The Academy of Motion Picture Arts and Sciences has 4,830 members, each with expertise in some branch of the film industry, who nominate their peers for the various Oscars. Cinematographers nominate cinematographers; directors nominate directors; actors nominate actors; and everyone nominates movies for the Best Picture Award.
The nomination process begins at the end of the Academy year, December 31, when ballots containing all the qualified candidates, basically any movie that came out during the year and played in Los Angeles for at least fifteen days, are sent out to each member of the Academy.
Members pick the five people they think have done the best work in their branch that year, and also mark their choices for Best Picture. Polls close on February 1. After the nomination forms are collected, they are delivered to Price Waterhouse, an accounting firm, to be tabulated. The top five vote-getters in each category are placed on the final ballots, which are sent out to members at the beginning of March. During the next two weeks, every movie on the final ballot is screened twice so that voters will have a chance to see the work before the polling deadline.
As with the nomination, each category in the final election is broken down by Academy branch: members of the actors branch vote only in the acting categories, and so forth. Price Waterhouse counts the votes and the winners are announced, with much hoopla and speechifying, at the made-for-TV ceremony near the end of March.
The peer-based nomination process sounds perfectly credible, but there are a couple of big problems. First, voter turnout is worse than in general political elections, averaging no better than 60 percent in good years, and often dipping as low as 40 percent.
By default, control of the voting process is often left to studio Oaks, who do everything to carve their employers a share of the Oscar pie. Second, the Academy is a backward-looking, Old Guard sort of institution, many of whose members are resistant, or oblivious, to innovations in the movie-making business.

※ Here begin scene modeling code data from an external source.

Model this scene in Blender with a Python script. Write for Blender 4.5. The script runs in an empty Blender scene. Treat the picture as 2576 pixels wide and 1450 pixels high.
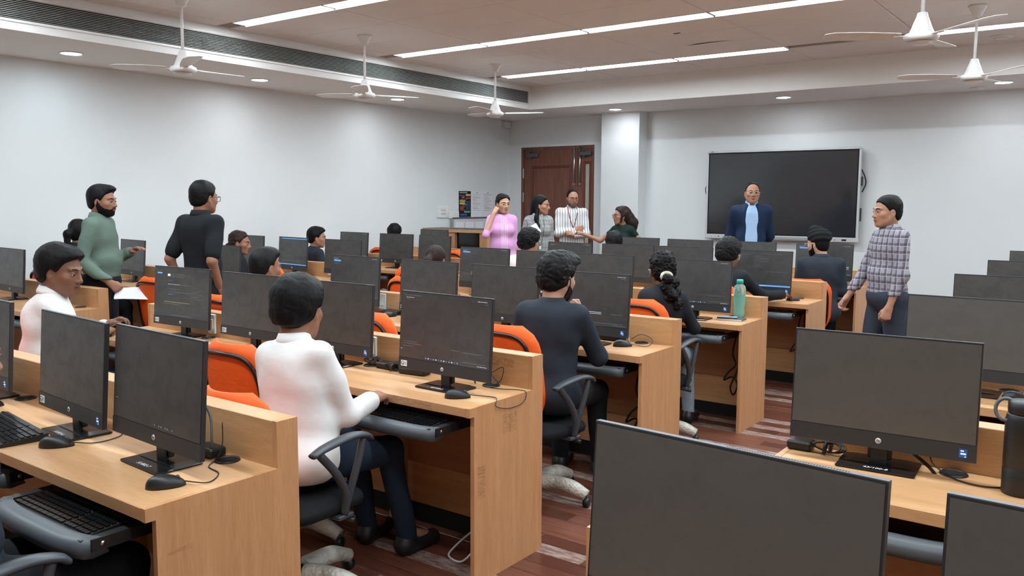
import bpy, math, random
import numpy as np
from mathutils import Vector, Matrix
random.seed(7)
S = bpy.context.scene
COL = S.collection
# ------------------------------------------------------------------ camera (calibrated), world, exposure
CAM_H = 1.5789
FPX = 2119.594
_yaw, _pit, _rol = [math.radians(a) for a in (36.3522, 5.9551, 0.2691)]
_fw = Vector((-math.sin(_yaw)*math.cos(_pit), math.cos(_yaw)*math.cos(_pit), -math.sin(_pit)))
_rt0 = Vector((math.cos(_yaw), math.sin(_yaw), 0)); _up0 = _rt0.cross(_fw)
_rt = _rt0*math.cos(_rol)+_up0*math.sin(_rol); _up = -_rt0*math.sin(_rol)+_up0*math.cos(_rol)
cd = bpy.data.cameras.new('camera'); cam = bpy.data.objects.new('camera', cd); COL.objects.link(cam)
cd.sensor_width = 36; cd.lens = 36*FPX/2576; cd.clip_start = .05
cam.matrix_world = Matrix(((_rt.x, _up.x, -_fw.x, 0), (_rt.y, _up.y, -_fw.y, 0), (_rt.z, _up.z, -_fw.z, CAM_H), (0, 0, 0, 1)))
S.camera = cam
wd = bpy.data.worlds.new('world'); S.world = wd; wd.use_nodes = True
wd.node_tree.nodes['Background'].inputs[0].default_value = (.8, .85, .9, 1)
wd.node_tree.nodes['Background'].inputs[1].default_value = .05
S.view_settings.view_transform = 'Standard'; S.view_settings.look = 'None'; S.view_settings.gamma = 1
S.view_settings.exposure = 1.22
STRIP_POWER = 20.0      # emission of the linear ceiling lamps
DOWN_POWER = 42.0       # emission of the round downlights

# ------------------------------------------------------------------ materials
def lin(c):
    return tuple(((v/255)/12.92 if v/255 <= .04045 else ((v/255+.055)/1.055)**2.4) for v in c)
class N:
    """small node-tree helper"""
    def __init__(s, name):
        s.m = bpy.data.materials.new(name); s.m.use_nodes = True
        s.t = s.m.node_tree; s.b = s.t.nodes['Principled BSDF']
    def n(s, typ, **kw):
        nd = s.t.nodes.new(typ)
        for k, v in kw.items():
            if k.startswith('i_'):
                key = k[2:]; key = int(key) if key.isdigit() else key
                nd.inputs[key].default_value = v
            else: setattr(nd, k, v)
        return nd
    def l(s, a, b): s.t.links.new(a, b)
    def coord(s, scale=(1, 1, 1), out='Object', rot=(0, 0, 0)):
        tc = s.n('ShaderNodeTexCoord'); mp = s.n('ShaderNodeMapping')
        mp.inputs['Scale'].default_value = scale; mp.inputs['Rotation'].default_value = rot
        s.l(tc.outputs[out], mp.inputs['Vector']); return mp.outputs[0]
    def noise(s, vec, scale=5, detail=3, rough=.5, dist=0):
        nd = s.n('ShaderNodeTexNoise'); nd.inputs['Scale'].default_value = scale; nd.inputs['Detail'].default_value = detail
        nd.inputs['Roughness'].default_value = rough; nd.inputs['Distortion'].default_value = dist
        s.l(vec, nd.inputs['Vector']); return nd.outputs['Fac']
    def ramp(s, fac, stops):
        r = s.n('ShaderNodeValToRGB'); e = r.color_ramp.elements
        while len(e) < len(stops): e.new(.5)
        for el, (p, c) in zip(e, stops): el.position = p; el.color = (*c, 1)
        s.l(fac, r.inputs[0]); return r.outputs[0]
    def mix(s, fac, a, b, mode='MIX'):
        m = s.n('ShaderNodeMix', data_type='RGBA', blend_type=mode)
        for sock, v in ((m.inputs[0], fac), (m.inputs[6], a), (m.inputs[7], b)):
            if isinstance(v, (int, float)): sock.default_value = v
            elif isinstance(v, tuple): sock.default_value = (*v, 1)
            else: s.l(v, sock)
        return m.outputs[2]
    def math(s, op, a, b=0.0):
        m = s.n('ShaderNodeMath', operation=op)
        for i, v in enumerate((a, b)):
            if isinstance(v, (int, float)): m.inputs[i].default_value = v
            else: s.l(v, m.inputs[i])
        return m.outputs[0]
    def bump(s, h, strength=.2, dist=.01):
        b = s.n('ShaderNodeBump'); b.inputs['Strength'].default_value = strength; b.inputs['Distance'].default_value = dist
        s.l(h, b.inputs['Height']); s.l(b.outputs[0], s.b.inputs['Normal'])
    def col(s, v):
        if isinstance(v, tuple): s.b.inputs['Base Color'].default_value = (*v, 1)
        else: s.l(v, s.b.inputs['Base Color'])
    def set(s, **kw):
        for k, v in kw.items():
            k = {'rough': 'Roughness', 'metal': 'Metallic', 'spec': 'Specular IOR Level', 'sheen': 'Sheen Weight', 'coat': 'Coat Weight', 'trans': 'Transmission Weight', 'ior': 'IOR', 'sss': 'Subsurface Weight', 'alpha': 'Alpha'}[k]
            s.b.inputs[k].default_value = v
        return s
def plain(name, c, rough=.5, metal=0, spec=.5, var=.06, scale=8, bump=0, **kw):
    """procedural colour with a little mottling"""
    m = N(name); c = lin(c); f = m.noise(m.coord(), scale, 3)
    m.col(m.ramp(f, [(.3, tuple(v*(1-var) for v in c)), (.7, tuple(min(1, v*(1+var)) for v in c))]))
    m.set(rough=rough, metal=metal, spec=spec, **kw)
    if bump: m.bump(m.noise(m.coord(), scale*12, 2), bump, .002)
    return m.m
def emit(name, c, strength):
    m = N(name); m.col((0, 0, 0)); m.b.inputs['Emission Color'].default_value = (*c, 1); m.b.inputs['Emission Strength'].default_value = strength
    f = m.noise(m.coord(), 3, 1); m.l(m.mix(f, tuple(v*.97 for v in c), c), m.b.inputs['Emission Color'])
    return m.m
def wood(name, c1, c2, grain=(1.2, 14, 14), rough=.38, pores=True, spec=.5):
    m = N(name); v = m.coord(grain); f = m.noise(v, 2.2, 5, .6, .35)
    col = m.ramp(f, [(.28, lin(c1)), (.55, lin(tuple((a+b)/2 for a, b in zip(c1, c2)))), (.78, lin(c2))])
    fine = m.noise(m.coord(tuple(g*5 for g in grain)), 3, 3, .6)
    col = m.mix(m.ramp(fine, [(.35, (.22, .22, .22)), (.5, (0, 0, 0))]), col, tuple(v*.6 for v in lin(c1)))
    m.col(col); m.set(rough=rough, spec=spec); m.bump(fine, .08, .001)
    return m.m
def cloth(name, c, scale=1.0, rough=.85, var=.1, spec=.2):
    m = N(name); c = lin(c); f = m.noise(m.coord((1, 1, 1.6)), 9*scale, 4, .6, .8)
    m.col(m.ramp(f, [(.3, tuple(v*(1-var) for v in c)), (.7, tuple(min(1, v*(1+var)) for v in c))]))
    m.set(rough=rough, spec=spec); h = m.noise(m.coord((1, 1, 1.8)), 11*scale, 2, .5, .25); m.bump(h, .16, .014)
    return m.m
def bands(m, axis, period, duty, soft=.02):
    """0/1 mask of stripes along one object axis"""
    sep = m.n('ShaderNodeSeparateXYZ'); m.l(m.coord(), sep.inputs[0])
    src = sep.outputs[axis] if axis < 3 else m.math('MULTIPLY', m.math('ADD', sep.outputs[0], sep.outputs[1]), .7)   # 3: the diagonal of x and y
    v = m.math('MULTIPLY', src, 1/period)
    fr = m.math('FRACT', m.math('ADD', v, 100.0))
    return m.math('LESS_THAN', fr, duty)

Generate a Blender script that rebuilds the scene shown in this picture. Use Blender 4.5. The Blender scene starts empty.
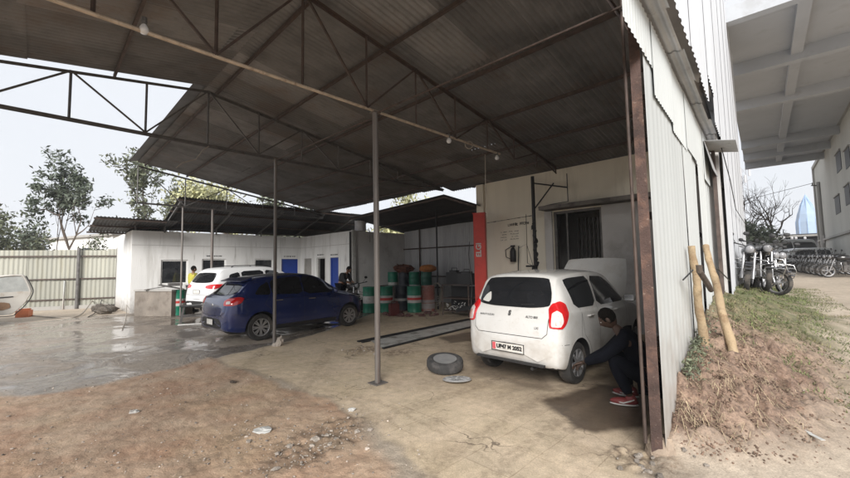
import bpy, bmesh, math, random
import numpy as np
from mathutils import Vector as V3, Matrix
from mathutils.bvhtree import BVHTree
from mathutils.geometry import delaunay_2d_cdt
SC = bpy.context.scene
COL = SC.collection
R = math.radians
rnd = random.Random(7)
# ------------------------------------------------------------------ camera
F = 380.0; CAMZ = 1.6
cam_d = bpy.data.cameras.new('camera'); cam = bpy.data.objects.new('camera', cam_d); COL.objects.link(cam)
cam_d.sensor_width = 36; cam_d.lens = 36*F/850; cam_d.clip_end = 2000; cam_d.clip_start = .05
PITCH = math.atan(26/F); ROLL = .018
cam.location = (0, 0, CAMZ)
CAMM = Matrix.Rotation(math.pi/2+PITCH, 3, 'X') @ Matrix.Rotation(-ROLL, 3, 'Z')
cam.rotation_euler = CAMM.to_euler()
SC.camera = cam
def ray(px, py):
    return CAMM @ V3((px-425, -(py-239), -F))
def G(px, py, z=0.0):                     # where the line of sight meets level z
    d = ray(px, py); k = (z-CAMZ)/d.z
    return V3((d.x*k, d.y*k, z))
def D(px, py, depth):                     # at a forward distance
    d = ray(px, py); k = depth/d.y
    return V3((d.x*k, depth, CAMZ+d.z*k))
def ONP(px, py, P0, N):                   # on an upright plane
    d = ray(px, py); o = V3((0, 0, CAMZ)); k = (V3(P0)-o).dot(N)/d.dot(N)
    return o+d*k
# shed frame: u away from the camera along the roof slope, v along the ridge to the right
A1 = V3((-4.14, 7.14, 0)); DU = V3((.7009, .7133, 0)); DV = V3((.7133, -.7009, 0))
def S(u, v, z=0.0): return A1+DU*u+DV*v+V3((0, 0, z))
def onu(px, py, u): return ONP(px, py, S(u, 0), DU)
def onv(px, py, v): return ONP(px, py, S(0, v), DV)
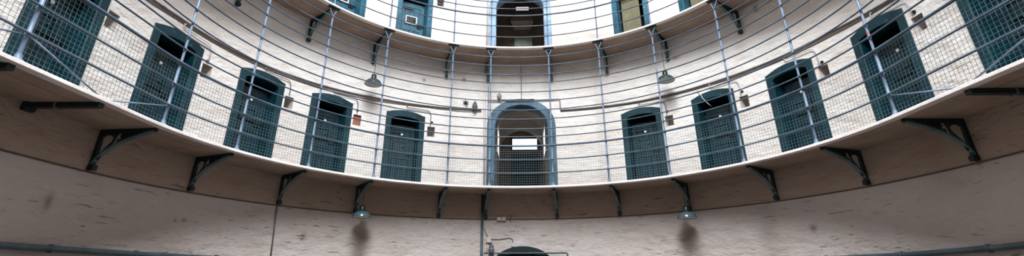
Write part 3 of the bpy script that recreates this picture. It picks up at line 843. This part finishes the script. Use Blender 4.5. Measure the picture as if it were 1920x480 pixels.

A person becomes an Academy member after being nominated by two current board members and approved by a vote of the board of directors. Of the directors, 70 percent are older than sixty, 45 percent have not made a movie in ten years, and 20 percent have not made a movie in twenty years. Cutting edge they’re not.
Also, this being Hollywood, backbiting is endemic. One of the most celebrated cases in recent years was the treatment received by Steven Spielberg in 1985, when his picture The Color Purple garnered eleven nominations but he was left off the Best Director ballot.
If the movie was that good, indignant critics railed at the time, someone must have been responsible, and it was probably the director. Indeed, Spielberg had already won that year’s Directors Guild Association award. According to widespread rumor, the Academy was turned off by Spielberg’s cocky attitude and not a little jealous of his ever-growing fame and fortune.
The Academy’s credibility problems are almost as old as the institution itself.
Founded in 1927 to generate publicity for the huge studios, the Academy quickly grew from fewer than a dozen members to 1,200 in 1932. During the early thirties, omnipotent producer Louis B. Mayer, in an attempt to freeze legitimate labor unions out of Hollywood, tried to turn the organization into a studio-controlled union.
Members began resigning in droves, and by the time Frank Capra became president, in 1935, the ranks had dwindled to forty. The Academy has expanded steadily since then, but it has never outgrown its penchant for bestowing its awards on safe movies.
Among the dubious Best Picture winners are How Green Was My Valley, which beat Citizen Kane in 1941; Patton, which topped M*A*S*H in 1970; and Rocky, winner over Network in 1977.